Forget six of the best, it’s 100 lashes for the convict deemed guilty of some comparatively minor misdemeanour. The year is 1789, and the country Australia. In Timberlake Wertenbaker’s Our Country’s Good, the remarkably enlightened Captain Arthur Phillip decides the way to redemption for some convicts is not corporal punishment. Instead, they should take part in a play. Our Country’s Good was commissioned by Max Stafford-Clark, and as the play approaches its 25th birthday, he has returned to it with his Out of Joint theatre company. Stafford-Clark is one of the most distinguished and long-serving directors in the business, and uses his own rehearsal room experience – I suspect – to often hilarious effect as callow Second Lieutenant Ralph Clark battles to put together a production of The Recruiting Officer. Hissy fits, rows over who is upstaging whom, attempts to rewrite the script, they’re all there. “I can’t do my entrance without my handkerchief,” wails one actor.

But underneath the laughter, Stafford-Clark makes a point with trademark clarity: the fledgling actors are indeed taken out of themselves by the process, and the play has become more important than their risk of starvation if a supply ship doesn’t arrive soon.

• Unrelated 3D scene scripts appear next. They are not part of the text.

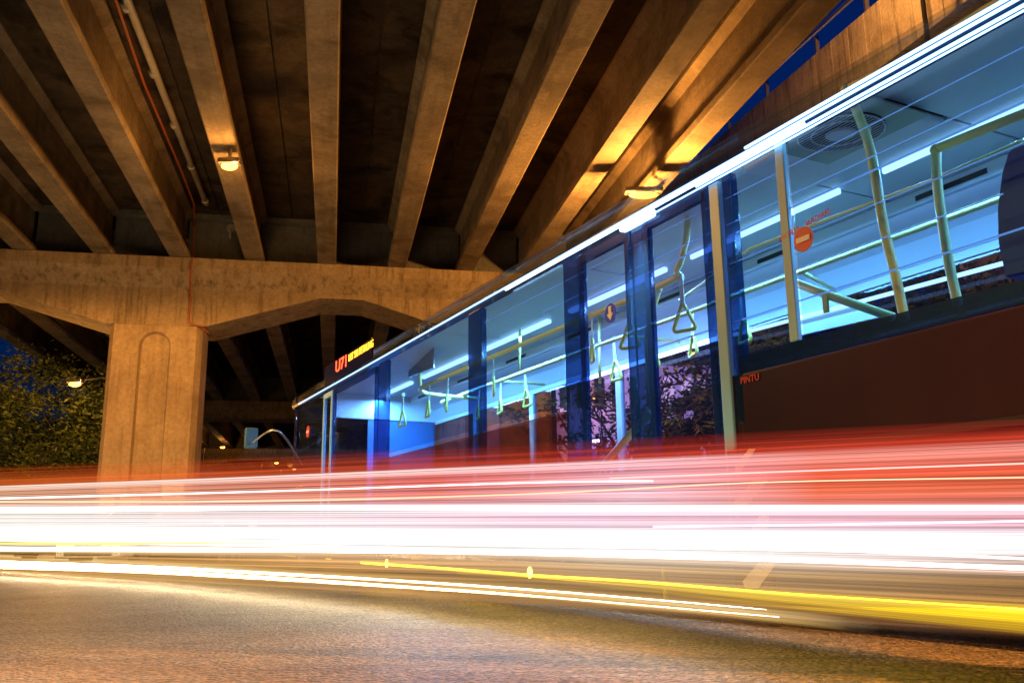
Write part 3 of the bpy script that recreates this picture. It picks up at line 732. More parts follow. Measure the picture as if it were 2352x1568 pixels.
# ------------------------------------------------------------------ light trails of the passing traffic (glowing tubes and bands in the air over the road, with painted halos)
TP0 = Vector((1.95, 3.40, 0)); TP1 = Vector((-3.0, 5.23, 0)); tn = Vector(((TP1 - TP0).y, -(TP1 - TP0).x, 0)).normalized()
def T(x, y, off=0): return hplane(x, y, TP0 + tn * off, tn)
def finish_band(bm, name, stops, label, strength, streaks):
    me = D.meshes.new(name); bm.to_mesh(me); bm.free()
    m = D.materials.new(name + ' light'); m.use_nodes = True; t = m.node_tree; t.nodes.clear(); L = t.links
    uv = t.nodes.new('ShaderNodeUVMap'); uv.uv_map = 'UVMap'; sp_ = t.nodes.new('ShaderNodeSeparateXYZ'); L.new(uv.outputs[0], sp_.inputs[0])
    def cramp(src, st):
        r = t.nodes.new('ShaderNodeValToRGB'); cr = r.color_ramp
        while len(cr.elements) < len(st): cr.elements.new(.5)
        for e, (p, c) in zip(cr.elements, st): e.position = p; e.color = c
        L.new(src, r.inputs[0]); return r
    V = sp_.outputs[1]; Uo = sp_.outputs[0]
    # stops: list of (u, [(v, (r,g,b,a)), ...]) mixed along the trail
    ramps = [cramp(V, st) for _, st in stops]
    col, al = ramps[0].outputs[0], ramps[0].outputs[1]
    for k in range(1, len(stops)):
        mrg = t.nodes.new('ShaderNodeMapRange'); mrg.inputs['From Min'].default_value = stops[k - 1][0]; mrg.inputs['From Max'].default_value = stops[k][0]; L.new(Uo, mrg.inputs[0])
        mx = t.nodes.new('ShaderNodeMix'); mx.data_type = 'RGBA'; L.new(mrg.outputs[0], mx.inputs[0]); L.new(col, mx.inputs[6]); L.new(ramps[k].outputs[0], mx.inputs[7]); col = mx.outputs[2]
        ma = t.nodes.new('ShaderNodeMix'); L.new(mrg.outputs[0], ma.inputs[0]); L.new(al, ma.inputs[2]); L.new(ramps[k].outputs[1], ma.inputs[3]); al = ma.outputs[0]
    cb = t.nodes.new('ShaderNodeCombineXYZ')
    mu = t.nodes.new('ShaderNodeMath'); mu.operation = 'MULTIPLY'; mu.inputs[1].default_value = .7; L.new(Uo, mu.inputs[0]); L.new(mu.outputs[0], cb.inputs[0])
    mv = t.nodes.new('ShaderNodeMath'); mv.operation = 'MULTIPLY'; mv.inputs[1].default_value = streaks; L.new(V, mv.inputs[0]); L.new(mv.outputs[0], cb.inputs[1])
    nz = t.nodes.new('ShaderNodeTexNoise'); nz.inputs['Scale'].default_value = 1; nz.inputs['Detail'].default_value = 5; nz.inputs['Roughness'].default_value = .65; L.new(cb.outputs[0], nz.inputs['Vector'])
    ms = t.nodes.new('ShaderNodeMapRange'); ms.inputs['From Min'].default_value = .3; ms.inputs['From Max'].default_value = .7; ms.inputs['To Min'].default_value = .25; ms.inputs['To Max'].default_value = 1.75; L.new(nz.outputs['Fac'], ms.inputs[0])
    st_ = t.nodes.new('ShaderNodeMath'); st_.operation = 'MULTIPLY'; st_.inputs[1].default_value = strength; L.new(ms.outputs[0], st_.inputs[0])
    e = t.nodes.new('ShaderNodeEmission'); L.new(col, e.inputs[0]); L.new(st_.outputs[0], e.inputs[1])
    tr = t.nodes.new('ShaderNodeBsdfTransparent'); mxs = t.nodes.new('ShaderNodeMixShader')
    am = t.nodes.new('ShaderNodeMath'); am.operation = 'MULTIPLY'; L.new(al, am.inputs[0]); L.new(ms.outputs[0], am.inputs[1]); am.use_clamp = True
    o_ = t.nodes.new('ShaderNodeOutputMaterial'); L.new(am.outputs[0], mxs.inputs[0]); L.new(tr.outputs[0], mxs.inputs[1]); L.new(e.outputs[0], mxs.inputs[2]); L.new(mxs.outputs[0], o_.inputs[0])
    me.materials.append(m); o = D.objects.new('light_trail', me); COL.objects.link(o)
    tag(o, label, 'light trail', 'light trails of passing traffic'); return o
def band(name, top, bot, stops, label, off=0, cols=None, strength=1.0, streaks=26, samples=40, group=None, th=.01):
    """a sheaf of merged lamp traces, also used for painted glow: slim closed box between two measured lines"""
    bm = new(); uvl = bm.loops.layers.uv.new('UVMap')
    def yat(pl, x):
        for (x0, y0), (x1, y1) in zip(pl, pl[1:]):
            if x <= x1 or (x1, y1) == pl[-1]: return y0 + (y1 - y0) * (x - x0) / (x1 - x0)
    xs = [-120 + (2600 * k / samples) for k in range(samples + 1)]
    rows = []
    for x in xs:
        a, b = T(x, yat(top, x), off), T(x, yat(bot, x), off)
        rows.append([bm.verts.new(a), bm.verts.new(b), bm.verts.new(b + tn * th), bm.verts.new(a + tn * th)])
    for i in range(samples):
        for (p, q) in ((0, 1), (2, 3)):
            f = bm.faces.new((rows[i][p], rows[i + 1][p], rows[i + 1][q], rows[i][q]))
            vv = {id(rows[i][p]): (xs[i], 1 - (p in (1, 2))), id(rows[i + 1][p]): (xs[i + 1], 1 - (p in (1, 2))), id(rows[i + 1][q]): (xs[i + 1], 1 - (q in (1, 2))), id(rows[i][q]): (xs[i], 1 - (q in (1, 2)))}
            for l in f.loops:
                x_, v_ = vv[id(l.vert)]; l[uvl].uv = (x_ / 2352, v_)
    return finish_band(bm, name, stops, label, strength, streaks)
RT_ = [(-120, 1119), (0, 1113), (500, 1094), (1206, 1062), (1760, 1035), (2352, 1006), (2500, 998)]
def flat(y0, y1, y2): return [(-120, y0), (0, y0), (1176, y1), (2352, y2), (2500, y2 + (y2 - y1) * .12)]
band('red haze', [(x, y - 46) for x, y in [(-120, 1119), (0, 1113), (500, 1094), (1206, 1062), (1760, 1035), (2352, 1006), (2500, 998)]], [(x, y + 4) for x, y in [(-120, 1119), (0, 1113), (500, 1094), (1206, 1062), (1760, 1035), (2352, 1006), (2500, 998)]], [(0, [(0, (1, .18, .03, .34)), (.5, (1, .16, .02, .12)), (1, (1, .12, .01, 0))]), (.5, [(0, (.9, .08, .04, .30)), (.5, (.8, .06, .03, .12)), (1, (.8, .05, .02, 0))]), (1, [(0, (.8, .07, .03, .6)), (.5, (.6, .04, .02, .3)), (1, (.5, .03, .02, 0))])], 'soft red glow painted along the top edge of the red light trail', .03, streaks=6)  # haze above the red trail, painted as a fading emissive sheet
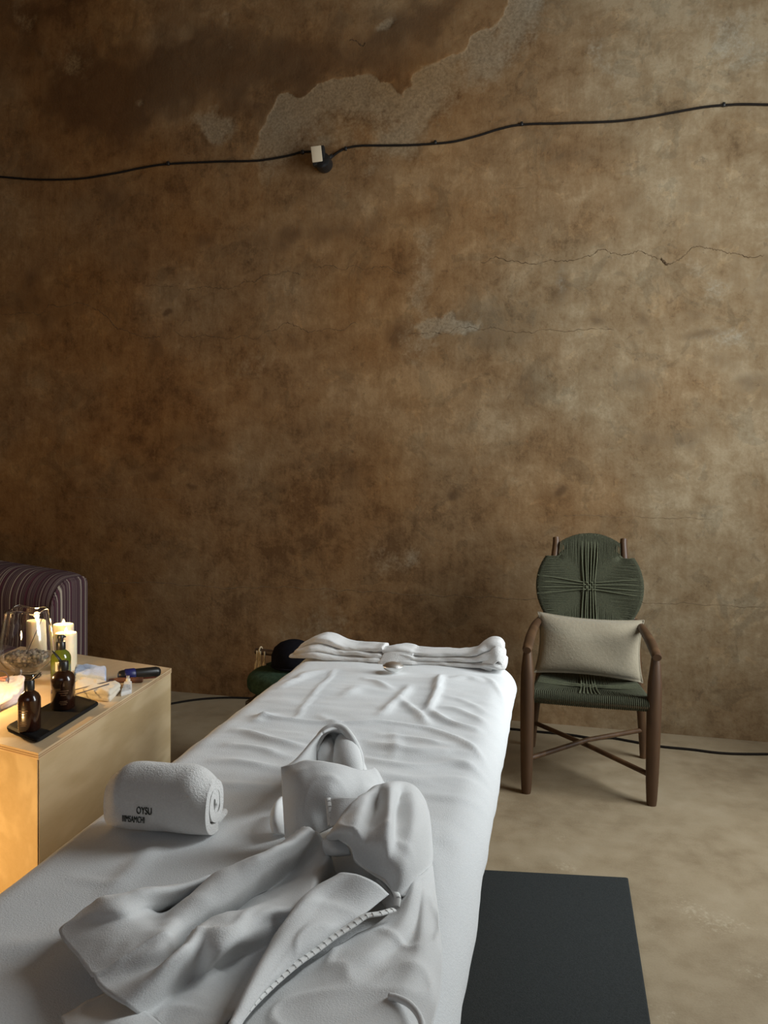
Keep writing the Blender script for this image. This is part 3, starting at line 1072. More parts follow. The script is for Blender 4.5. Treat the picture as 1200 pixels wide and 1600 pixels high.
# hood
hrim = [(503, 1205, .055), (497, 1185, .075), (495, 1166, .095), (501, 1150, .115), (511, 1140, .126), (523, 1136, .13), (536, 1139, .128), (547, 1151, .118), (556, 1167, .10), (562, 1184, .078), (563, 1204, .055)]
hback = [(446, 1200, .085), (460, 1190, .09), (474, 1176, .098), (488, 1160, .108), (500, 1149, .115), (516, 1145, .11), (534, 1150, .095), (550, 1162, .07), (562, 1180, .045), (570, 1198, .02), (576, 1214, .0)]
hmid = [tuple(0.5*(a+b) + (0.008 if i == 2 else 0) for i, (a, b) in enumerate(zip(p, q))) for p, q in zip(hrim, hback)]
hlow = [(446, 1206, .06), (462, 1200, .05), (480, 1190, .05), (494, 1178, .05), (506, 1168, .05), (520, 1165, .04), (536, 1168, .03), (552, 1176, .02), (562, 1190, .01), (570, 1205, .0), (576, 1220, .0)]
cloth('hood', [hrim, hmid, hback, hlow], 60, 26, M['robe'], ROBE, 0.0, 14)
obj('hood_rim', *tube(cr([P3(p) for p in hrim], 60), 0.0085, 10), M['robe'], ROBE)
# lining lobes inside the hood
for lob in ([(513, 1150, .095, .006), (510, 1164, .090, .017), (511, 1182, .078, .021), (513, 1200, .062, .021), (516, 1216, .045, .016)],
            [(534, 1150, .10, .008), (539, 1162, .096, .022), (542, 1180, .086, .028), (544, 1200, .07, .030), (546, 1220, .05, .024)]):
    q = cr([(*P3(a[:3]), a[3]) for a in lob], 18)
    obj('hood_lining', *tube(q[:, :3], q[:, 3], 16), M['robe'], ROBE)
cloth('hood_lining', [[(498, 1205, .045), (530, 1205, .04), (566, 1206, .04)], [(503, 1165, .075), (528, 1160, .075), (556, 1172, .07)], [(510, 1144, .112), (524, 1140, .115), (542, 1148, .11)]], 20, 16, M['robe'], ROBE)
# turned-back flap with blanket stitch
dcols = [
    [(516, 1312, .05), (514, 1308, .08), (512, 1307, .085), (511, 1308, .085), (512, 1310, .08)],
    [(548, 1285, .04), (545, 1264, .10), (535, 1280, .104), (527, 1298, .10), (530, 1312, .082)],
    [(578, 1268, .03), (573, 1241, .105), (564, 1266, .115), (554, 1296, .11), (549, 1324, .078)],
    [(598, 1260, .03), (593, 1230, .105), (588, 1262, .094), (574, 1308, .098), (556, 1346, .06)],
    [(614, 1256, .03), (610, 1225, .104), (609, 1258, .12), (602, 1310, .105), (576, 1362, .052)],
    [(632, 1255, .02), (630, 1223, .095), (620, 1268, .088), (613, 1328, .085), (600, 1378, .045)],
    [(650, 1262, .02), (648, 1233, .08), (646, 1280, .095), (636, 1345, .07), (617, 1398, .03)],
    [(662, 1270, .01), (661, 1250, .055), (664, 1290, .066), (658, 1345, .045), (632, 1402, .022)],
    [(668, 1285, .0), (669, 1272, .01), (673, 1310, .0), (674, 1350, .0), (660, 1402, .0)]]
cloth('sleeve_flap', tr(dcols), 80, 60, M['robe'], ROBE, 0.006, 16, freq=20)
cloth('collar_flap', [[(509, 1250, .112), (535, 1247, .118), (566, 1247, .116)], [(512, 1270, .098), (530, 1266, .105), (555, 1262, .108)], [(514, 1291, .082), (528, 1288, .09), (545, 1280, .095)]], 20, 14, M['robe'], ROBE)
cloth('cuff', [[(505, 1312, .07), (520, 1309, .075), (540, 1318, .07)], [(506, 1325, .058), (522, 1330, .064), (546, 1330, .06)], [(510, 1334, .045), (525, 1336, .048), (548, 1334, .05)]], 20, 12, M['robe'], ROBE)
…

Stafford-Clark’s skill also shows in his use of doubling. It’s impossible to tell the same actor is playing a sneering officer one minute, a convict the next. It’s a shock to see only ten actors at curtain call. If there has to be a stand-out, it’s Dominic Thorburn as director Clark – his resolve never falters, even when a member of his cast is carted off for summary execution.